Dear state senator,

The Electoral College is a process of choosing the United States president that was created when the Constitution was written. Electors from each state  choose a candidate for their state based on the people's popular vote. Some people believe the Electoral College should be abolished while others want to keep the system. The Electoral College should be abolished in the United States and the president should be chosen by popular vote for several reasons.

Of course, there are many valid points why the Electoral College is still a good system and should be kept. "The Electoral College requires a presidential candidate to have trans-regional appeal. No region (South, Northeast,etc.) has enough electoral votes to elect a president..." (Posner,19). This stops one specific region of the US, especially if the president is dominantly popular in that region, from being the main decision for president, so every state in every region has a fair chance in deciding the president. Also, "The Electoral College restores some of the weight in the political balance that large states (by population) lose by virtue of the mal-apportionment of the Senate decreed in the Constitution..." (Posner,21). This gives larger states that have more voting citizens a bigger influence on the desision of the president than smaller states that have less voting citizens unlike how the Senate gives an equal number of representatives to each stater reguardless of the states size. However, all these arguments to keep it lack good logical reasoning and are outdated. So, we should abolish the Electoral College and give the choice of the election to the people through popular vote.

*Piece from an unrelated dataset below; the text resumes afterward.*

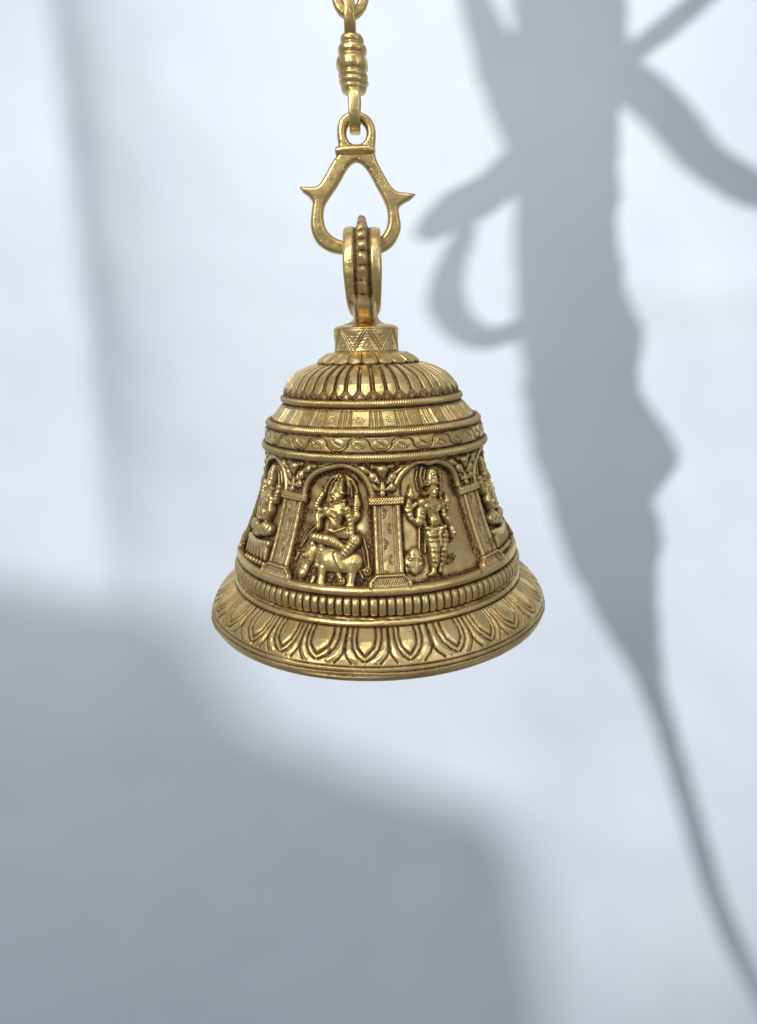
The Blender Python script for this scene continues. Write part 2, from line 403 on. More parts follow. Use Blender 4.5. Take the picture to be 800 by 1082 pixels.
STANDER = [
 ([(200, 150), (184, 230), (205, 315)], 11, 0.4), ([(238, 118), (224, 200), (240, 285)], 13, 1.2), ([(268, 140), (252, 215), (262, 270)], 9, 2.4),
 ([(372, 150), (402, 205), (398, 300)], 9, 2.8), ([(402, 150), (424, 225), (408, 325)], 10, 1.8), ([(432, 170), (440, 240), (425, 300)], 8, 0.8),
 ([(320, 165), (318, 235)], [42, 54], 4.2, 0.75), ([(322, 128)], 16, 3.5),
 ([(262, 272), (290, 250), (345, 246), (378, 268)], 10, 8.0), ([(300, 205)], 8, 9), ([(335, 200)], 8, 9), ([(318, 175)], 8, 8.8), ([(350, 220)], 7, 8), ([(285, 225)], 7, 8), ([(340, 160)], 6, 7.5), ([(300, 160)], 6, 7.5),
 ([(320, 312), (320, 352)], [50, 38], 5.2, 0.85), ([(318, 312), (316, 340)], [7, 12], 9.6), ([(296, 305)], 11, 9.2), ([(344, 305)], 11, 9.2), ([(318, 365)], 11, 8.8),
 ([(256, 345)], 24, 4.6), ([(256, 345)], 9, 8.6), ([(384, 340)], 16, 4.6), ([(318, 395)], 38, 4.0),
 ([(225, 425)], 38, 4.8), ([(405, 430)], 34, 4.8), ([(312, 450), (330, 520)], [82, 56], 3.6, 0.62), ([(268, 455)], 34, 6), ([(365, 460)], 34, 6),
 ([(345, 578)], 52, 4.0, 0.75), ([(345, 575)], 8, 11),
 ([(230, 402), (290, 470), (340, 512)], 7, 8.6), ([(255, 398), (320, 448), (395, 410)], 7, 8.6), ([(245, 425), (335, 510), (382, 465)], 6, 8.2), ([(262, 392), (318, 425), (375, 398)], 6, 8.4),
 ([(216, 415), (160, 450), (130, 470)], [22, 20, 26], 2.2), ([(130, 318), (130, 360)], [20, 36], 3.0, 0.85), ([(130, 290)], 12, 2.8), ([(118, 405), (105, 480), (135, 560), (180, 600)], [24, 34, 26, 18], 2.6, 0.9, (38, .9)),
 ([(218, 500), (215, 545)], [40, 42], 5.2, 0.75, (26, .5)), ([(200, 590)], 38, 4.8, 0.8), ([(218, 515)], 14, 9), ([(245, 600)], 14, 5),
 ([(458, 340), (462, 405), (465, 465)], [12, 30, 28], 3.0, 0.9, (30, .9)), ([(410, 440), (425, 530), (470, 570)], [26, 24, 28], 4.5, .9, (40, .7)), ([(470, 575), (495, 625)], [28, 20], 4.4), ([(505, 650), (515, 710)], [32, 24], 4.2, .85, (20, .5)), ([(512, 688)], 10, 7.5), ([(400, 380), (440, 430)], [16, 18], 3.2),
 ([(262, 650), (340, 662), (430, 632)], [17, 18, 17], 6.5, .9, (22, .5)), ([(395, 650), (375, 700), (392, 800)], [20, 16, 12], 7.0), ([(395, 648)], 20, 8),
 ([(318, 690), (338, 810), (345, 900), (345, 960)], [58, 52, 44, 34], 4.0, 0.85, (44, 1.5)),
 ([(430, 690), (430, 800), (420, 900), (412, 960)], [42, 40, 34, 24], 3.4, 0.85, (42, 1.4)),
 ([(342, 975), (340, 1030)], [22, 24], 2.6), ([(330, 1045), (300, 1052)], [22, 14], 2), ([(410, 975), (405, 1015)], [20, 22], 2.0),
 ([(212, 640), (210, 830)], 11, 1.8), ([(262, 680), (265, 860)], 11, 1.8), ([(238, 650), (240, 830)], 6, 0.3),
 ([(385, 740), (395, 1000)], 9, 3.0),
 ([(445, 885), (500, 890), (540, 862)], [9, 9, 4], -0.3), ([(470, 950), (520, 930), (560, 875)], [8, 7, 4], -0.5), ([(480, 780), (520, 740)], [7, 4], -0.5), 
 # lion-like mask on a round boss
 ([(162, 950)], 84, 0.8, 0.62), ([(165, 880), (168, 960), (166, 1030)], [52, 36, 24], 4.2, 0.62),
 ([(105, 975)], 30, 2.6, .6), ([(105, 975)], 12, 5.6), ([(218, 962)], 30, 2.6, .6), ([(218, 962)], 12, 5.6), ([(112, 925), (145, 905), (185, 905), (220, 922)], 9, 6.2), ([(85, 1000), (95, 1030)], 10, 2.5),
 ([(162+98*math.cos(a), 950+98*math.sin(a)) for a in np.linspace(PI*0.9, PI*2.1, 14)], 9, 0.2)]

SEATED = [   # drawn in rider coordinates
 ([(470, 175), (545, 215), (595, 320), (600, 450)], 13, 0.5), ([(395, 175), (320, 215), (270, 320), (262, 450)], 13, 0.5), ([(400, 200), (350, 250), (320, 330)], 9, 1.5), ([(470, 200), (520, 250), (545, 330)], 9, 1.5),
 ([(432, 190), (432, 250), (432, 295)], [28, 46, 50], 4.5, 0.85, (22, .8)), ([(432, 345), (432, 385)], [50, 36], 5.5, 0.85), ([(430, 345), (430, 372)], [7, 12], 9.8),
 ([(378, 380)], 18, 5), ([(488, 380)], 18, 5), ([(432, 470), (432, 590)], [80, 56], 4.5, 0.65), ([(385, 490)], 36, 7), ([(480, 490)], 36, 7),
 ([(340, 465)], 34, 5.8), ([(525, 465)], 34, 5.8), ([(432, 600)], 48, 6, .8),
 ([(335, 470), (275, 470), (262, 380)], [26, 24, 30], 5, .9, (30, .7)), ([(262, 350)], 34, 4.5), ([(530, 470), (590, 470), (605, 380)], [26, 24, 30], 5, .9, (30, .7)), ([(608, 345)], 32, 4.5),
 ([(335, 480), (310, 570), (350, 640)], [28, 26, 28], 6), ([(528, 480), (555, 570), (520, 640)], [28, 26, 28], 6),
 ([(270, 730), (350, 720), (440, 760), (560, 770)], [46, 54, 40, 24], 5.5, 0.8, (36, .9)), ([(600, 730), (520, 720), (420, 790), (300, 790)], [46, 50, 34, 22], 4.8, 0.8, (36, .9)),
 ([(375, 440), (432, 475), (490, 440)], 8, 9), ([(360, 640), (432, 665), (510, 640)], 13, 8),
 ([(230, 850), (430, 880), (640, 850)], [30, 34, 30], 3.5, .9)] + \
 [([(430+x*62, 895), (430+x*72, 985)], [34, 14], 2.8+0.2*(x % 2), 0.8) for x in (-3, -2, -1, 0, 1, 2, 3)] + \
 [([(430+x*66, 1035)], 24, 1.0) for x in (-3, -2, -1, 0, 1, 2, 3)]

def fat(L_, f): return [(a, [r*f for r in b], z+(0.5 if max(b) < 1.75 else 0), g, st) for a, b, z, g, st in L_]
conA, conB, conS = fat(conv(PA, RIDER), 1.13), fat(conv(PB, STANDER), 1.15), fat(conv(PA, SEATED), 1.1)
FIGS = [(conA, 1), (conB, 1), (conS, -1), (conB, -1), (conA, 1), (conS, 1), (conB, 1), (conS, 1)]
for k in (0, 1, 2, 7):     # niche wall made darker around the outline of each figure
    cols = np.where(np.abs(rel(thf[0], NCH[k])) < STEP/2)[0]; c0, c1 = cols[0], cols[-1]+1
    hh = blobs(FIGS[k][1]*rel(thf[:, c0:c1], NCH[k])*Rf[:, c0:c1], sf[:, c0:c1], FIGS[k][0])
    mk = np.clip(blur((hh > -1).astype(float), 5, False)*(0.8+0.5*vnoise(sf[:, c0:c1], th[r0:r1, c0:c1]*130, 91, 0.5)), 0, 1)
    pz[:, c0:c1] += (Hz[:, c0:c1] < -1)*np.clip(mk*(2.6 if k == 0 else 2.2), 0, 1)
# spandrel leaves above each column
SPN = [([(155, 172), (160, 222)], [40, 7], 1.6), ([(92, 222), (134, 262)], [33, 7], 1.3), ([(224, 222), (184, 262)], [33, 7], 1.3),
       ([(84, 285), (136, 305)], [27, 6], 1.2), ([(222, 285), (176, 305)], [27, 6], 1.2), ([(155, 262), (156, 300)], [12, 20], 0.8), ([(155, 330)], [20], 1.0),
       ([(25, 172), (84, 196)], [24, 6], 1.0), ([(285, 172), (228, 196)], [24, 6], 1.0), ([(88, 143), (126, 152)], [18, 8], .8), ([(222, 143), (186, 152)], [18, 8], .8),
       ([(-32, 146), (30, 146)], [16, 8], .7), ([(335, 146), (280, 146)], [16, 8], .7), ([(-100, 140), (-60, 140)], [12, 8], .6), ([(410, 138), (370, 138)], [12, 8], .6)]
spn = conv(PC, [(p_, r_, z_, 0.55) for p_, r_, z_ in SPN])
ribs = [(PC.pts(p_), PC.r(r_[0])) for p_, r_, z_ in SPN if len(p_) > 1]
for k in range(8):
    c = COLC+STEP*k; u = rel(thf, c)*Rf; m = (np.abs(rel(thf, c)) < STEP/2)&(sf < S_y(526))
    clear = sstep(1.0, 4.0, np.minimum(pdist(u-STEP/2*Rf, sf, archs[(k+1) % 8]), pdist(u+STEP/2*Rf, sf, archs[k])))
    clear = clear*(Hz > -0.6)
    acc = np.maximum(blobs(u, sf, spn), -1.2)
    for pp, rr0 in ribs[:7]: acc = acc-0.6*groove(np.abs(pdist(u, sf, [pp[0], pp[0]])-rr0*0.62), 0.4)*(acc > 0.3)
    Hz += m*clear*acc
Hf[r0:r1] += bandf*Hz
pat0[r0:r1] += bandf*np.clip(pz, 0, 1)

# tarnish lies in the cut lines: measured from the relief itself
def cavity(Hh, n1=3, n2=9, wrap=True):
    a = blur(Hh, n1, wrap)-Hh; b2 = blur(Hh, n2, wrap)-Hh
    return np.clip(a*1.6+b2*0.30-0.18, 0, 1)
cav = cavity(Hf); cav = np.clip(np.maximum(cav, blur(cav, 2, True)*1.7), 0, 1)
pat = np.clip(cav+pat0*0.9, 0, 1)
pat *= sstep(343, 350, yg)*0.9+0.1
P = surf(th, ss, Hf)

def part(name, ya, yb, last=False):
    ia = int(np.argmin(np.abs(SR-(0 if ya is None else S_y(ya))))) if ya is not None else 0
    ib = int(np.argmin(np.abs(SR-S_y(yb))))+1 if yb is not None else len(SR)
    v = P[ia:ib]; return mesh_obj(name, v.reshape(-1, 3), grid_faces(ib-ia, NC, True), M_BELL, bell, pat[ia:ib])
part('cap', None, 372.0)
part('petal_collar', 372.0, 386.6)
part('fluted_dome', 386.6, 422.0)
o = part('rope_ring', 422.0, 432.4)
part('panelled_band', 432.4, 452.3)
part('rope_ring', 452.3, 461.0)
part('scroll_band', 461.0, 479.4)
part('rope_ring', 479.4, 488.6)
part('niche_wall', 488.6, 620.6)
part('moulding_ring', 620.6, 631.2)
part('bead_ring', 631.2, 650.8)
part('moulding_ring', 650.8, 663.0)
part('lotus_rim', 663.0, None)
# inside of the bell
ti = np.linspace(0, 2*PI, 181)[:-1]; pin = [(float(H_s(SR[-1])), float(R_s(SR[-1])))]+INNER
vi = np.array([[(r*math.sin(a)+float(dxh(h)))*S, -r*math.cos(a)*S, (ROOTH-h)*S] for h, r in pin for a in ti])
mesh_obj('inner_shell', vi, grid_faces(len(pin), 180, True), M_BELL, bell, np.full(len(vi), 0.45))

# ---- relief patches: each its own casting standing on the wall of the frieze
def patch(name, thc, u0, u1, s0, s1, field, sink=-1.5, res=0.42, base=-5.0, smooth=1):
    us = np.arange(u0, u1, res); vs = np.arange(s0, s1, res); u, v = np.meshgrid(us, vs)
    Hh, pt = field(u, v)
    m = Hh > sink
    Hh = np.where(m, Hh, sink)
    if smooth: Hh = blur(Hh, smooth, False)
    Hb = Hh+base
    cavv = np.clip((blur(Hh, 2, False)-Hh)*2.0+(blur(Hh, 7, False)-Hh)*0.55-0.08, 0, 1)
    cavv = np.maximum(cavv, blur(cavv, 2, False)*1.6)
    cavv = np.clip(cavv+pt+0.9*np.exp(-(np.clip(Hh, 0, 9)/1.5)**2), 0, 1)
    xyz = surf(thc+u/R_s(v), v, Hb)
    F = grid_faces(len(vs), len(us)); keep = m.ravel()[F].any(axis=1); F = F[keep]
    used = np.unique(F); remap = -np.ones(u.size, dtype=np.int64); remap[used] = np.arange(len(used))
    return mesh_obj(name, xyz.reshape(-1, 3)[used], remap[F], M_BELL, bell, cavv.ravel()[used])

def figure_field(prims, mirror=False):
    def f(u, v):
        uu = -u if mirror else u
        H = blobs(uu, v, prims); H = np.where(H > -8, H+0.12*vnoise(u, v, 3, 0.8), H); return H, np.zeros_like(u)
    return f
lim = (S_y(491), S_y(621.5))
def figure(k, prims, mirror=False, res=0.36):
    return patch('relief_figure', NCH[k], -45, 45, lim[0], lim[1], figure_field(prims, mirror), sink=-0.6, base=-4.7, res=res, smooth=1)
f0 = figure(0, conA); f0['label'] = 'crowned four-armed rider seated on a bull, in deep relief'
f1 = figure(1, conB); f1['label'] = 'crowned standing four-armed figure beside a round animal mask'
f2 = figure(2, conS, True); f7 = figure(7, conS)
f3 = figure(3, conB, True, 0.8); f4 = figure(4, conA, False, 0.8); f5 = figure(5, conS, False, 0.8); f6 = figure(6, conB, False, 0.8)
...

The first reason we should get rid of the Electoral College is the system is outdated and unfair. "Under the electoral college system, voters vote not for the president, but for a slate of electors, who in turn elect the president..."(Plumer, 10). What this means is the electoral college is non-democratic in the fact that the people don't choose their leader, the electors do based on the peoples choice but in the end its all up to them. Also, a state with more electors will have a bigger impact on the choice than one with less so it doesn't really come down to the peoples' choice, it comes down to what state you live in. Another argument is "Because of the winner-take-all system in each state, candidates don't spend time in states they know they have no chance of winning, focusing only on the tight races in the 'swing' states..."(Plumer, 13).